On April 23rd, the U.S. Supreme Court issued its decision in County of Maui v. Hawaii Wildlife Foundation, holding that the Clean Water Act regulates a release to groundwater that indirectly pollutes surface water if the release is a “functional equivalent” of a direct discharge. In the near term, the decision creates significant uncertainty for state and federal wastewater permitting agencies and the regulated community alike, as well as creating potential exposure to citizen suits for sources of groundwater contamination that is discharged to surface water.
Historically, pollution released to groundwater has been primarily regulated under state law, while the federal Clean Water Act regulated direct and indirect discharges of pollutants to surface waters including oceans, streams, rivers, and certain wetlands. But the Court’s decision in County of Maui v. Hawaii Wildlife Foundation expands the jurisdiction of the Clean Water Act to include releases of pollutants on land and in groundwater to the extent any pollutant ultimately makes its way into navigable waters. While the Court’s decision analyzed a discharge through wells on Maui, the expansion of jurisdiction under the 50 year-old law creates uncertainty as to whether pollutant spills transported by groundwater to a surface water, previously regulated under state remediation laws, now could be subject to the Clean Water Act. Since that law governs discharges to surface waters, as opposed to the original release, it is possible that spills or discharges occurring years earlier could now be determined to be an ongoing discharge under the new functional equivalent test.
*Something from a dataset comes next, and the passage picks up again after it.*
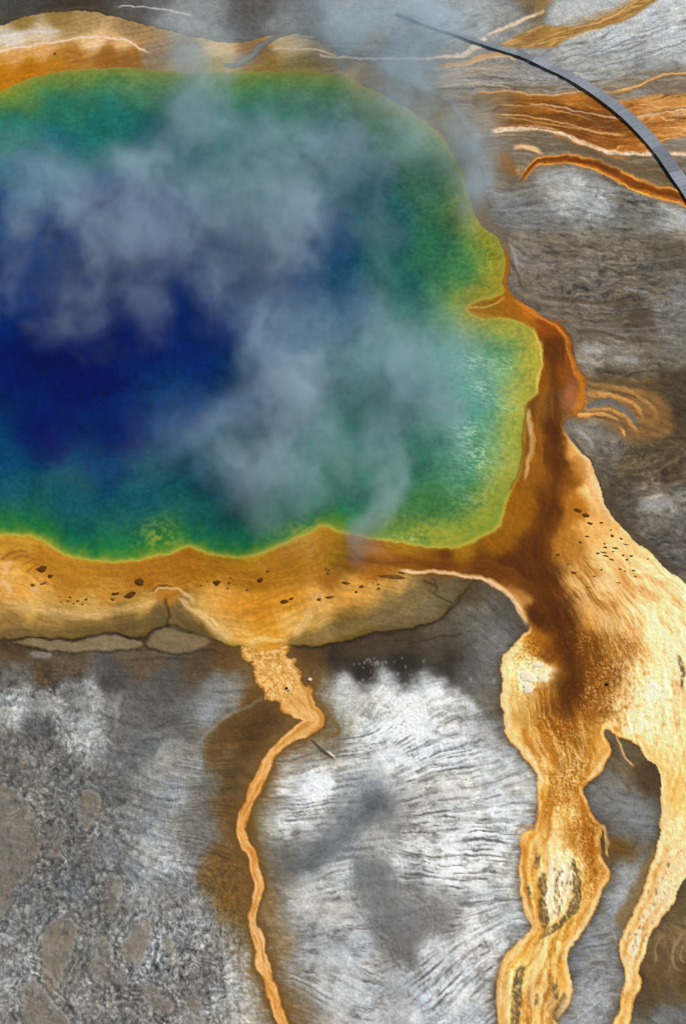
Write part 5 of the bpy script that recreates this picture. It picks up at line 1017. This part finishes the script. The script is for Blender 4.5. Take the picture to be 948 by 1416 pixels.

The case centered on discharges from a wastewater treatment facility operated by Maui County that pumped partially treated wastewater several hundred feet underground through a well, where it then flowed to the Pacific Ocean. Concerned parties sued the County under the citizen suit provision of the Clean Water Act for discharging a pollutant to the Pacific Ocean without a permit. While siding with plaintiff Hawaii Wildlife Fund, the Court adopted a somewhat narrower holding than the Ninth Circuit below, ruling that the Clean Water Act regulates pollutant discharges determined to be the “functional equivalent” of a direct discharge into a navigable water. Whether the County of Maui’s underground injection wells meet this new functional test is a question of fact to be determined on remand by the District Court.
Inherently problematic with this new “functional equivalent” standard, however, is how far it extends. While arguably narrower than the standard promoted by plaintiffs, the Court provided only limited guidance regarding the bounds of this expansion of state, tribal, federal, and citizen suit jurisdiction under the Clean Water Act. Instead, the Court identified seven non-exclusive factors for U.S. EPA and courts to consider going forward in determining whether a discharge to groundwater requires a permit, including the time and distance the discharge travels and the nature of the material through which the pollutants pass. The uncertainty created by the opinion was not lost on the Court, which acknowledged that “[t]he difficulty with this approach … is that it does not, on its own, clearly explain how to deal with middle instances.” Not unlike the Court’s 2006 Rapanos decision regarding the scope of jurisdiction over wetlands, implementation will require a case-by-case analysis of whether a permit is required for a discharge of a pollutant to groundwater.
Under the rule articulated by the Court, sources found to be the source of a functional discharge to surface waters may be subject to enforcement actions by U.S. EPA and/or the states, as well as potential citizen suits for ongoing violations.
In the near term, entities involved in remediation of spills with impacts to groundwater contamination will want to confirm (if they have not already done so) whether that groundwater eventually surfaces in a navigable water. More broadly, regulated entities should reassess their disposal of potential pollutants (which could mean anything from treated water to heat) to avoid discharges to groundwater found to be a functional equivalent of a discharge to a surface water, potentially triggering jurisdiction under the Clean Water Act. Depending on that analysis, sources will need to determine whether to seek a permit covering the discharge or if there is a way to cease the discharges or address the off-site migration in order to manage the additional risk under the Clean Water Act. In the longer term, U.S. EPA and states are likely to develop regulations to implement the Maui decision as well as general discharge permit and stakeholders may want to participate in those rulemaking processes.